Young Tommy (J.P. Davis) suffered a traumatic loss at the 1999 Olympic Trials, and he hasn’t been the same since. Now he fights for a few bucks here and there at seedy L.A. gyms. It’s at one such gym where he catches the eyes of the unlikely duo of Marty (Eddie Jones) and Diane (Diane Tayler). Marty, the gone-to-seed trainer, is a hugely obese high school teacher who suffers from near-crippling depression. Diane is a former student of his who has set up a boxing promotion business to give him something to live for. When they spot Tommy, they know they’ve found their next Great White Hope.

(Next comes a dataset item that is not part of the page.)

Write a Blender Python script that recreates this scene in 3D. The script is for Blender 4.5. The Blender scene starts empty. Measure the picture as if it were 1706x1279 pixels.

Tommy is eager to be taken under Marty’s wing — anything to escape from his seedy basement apartment and dead-end day job. They have some immediate success together, and plans are quickly made to stage a rematch with the boxer who beat Tommy back in 1999.

And then the cinematic rope-a-dope begins. Extremely subtle clues — glances, body language, quick comments — make you realize that Marty has a far more complicated history than he has explained to Tommy, and when Marty suggests that the best way to train for the fight is for him and Tommy to go — alone — up to his isolated mountain cabin for a month, you immediately think, “Uh, that may not be such a good idea, Tommy.”

Sure enough, Marty couldn’t be happier when he has Tommy all to himself (Tommy’s pesky girlfriend is now hundreds of miles away), and with each rubdown, the sexual tension builds until an explosion becomes inevitable.

There are more fight scenes, of course, because this is a boxing movie, but things are never quite the same between the tortured Marty and the terribly confused and hurt Tommy again. Still, Tommy doesn’t want to abandon Marty when a big-time promoter comes calling, and it’s that test of loyalty that propels the second half of the film along.

Fighting Tommy Riley was a labor of love for Davis, who wrote the script, found the money, and must have done about a million sit-ups and pull-ups to make the movie happen. His Tommy is both more articulate and sharp than, say, Rocky, but strangely naïve at the same time. He’s an interesting character. Jones has many great moments, too. His toughest challenge is to convey the torture of depression without going over the top, and he does it well.

You may come to Fighting Tommy Riley for the boxing, but you’ll find much more to ponder than left jabs and right hooks. Like most good boxing flicks, it’s a psychological study, too. After all, you gotta wonder why anyone ever steps into that ring.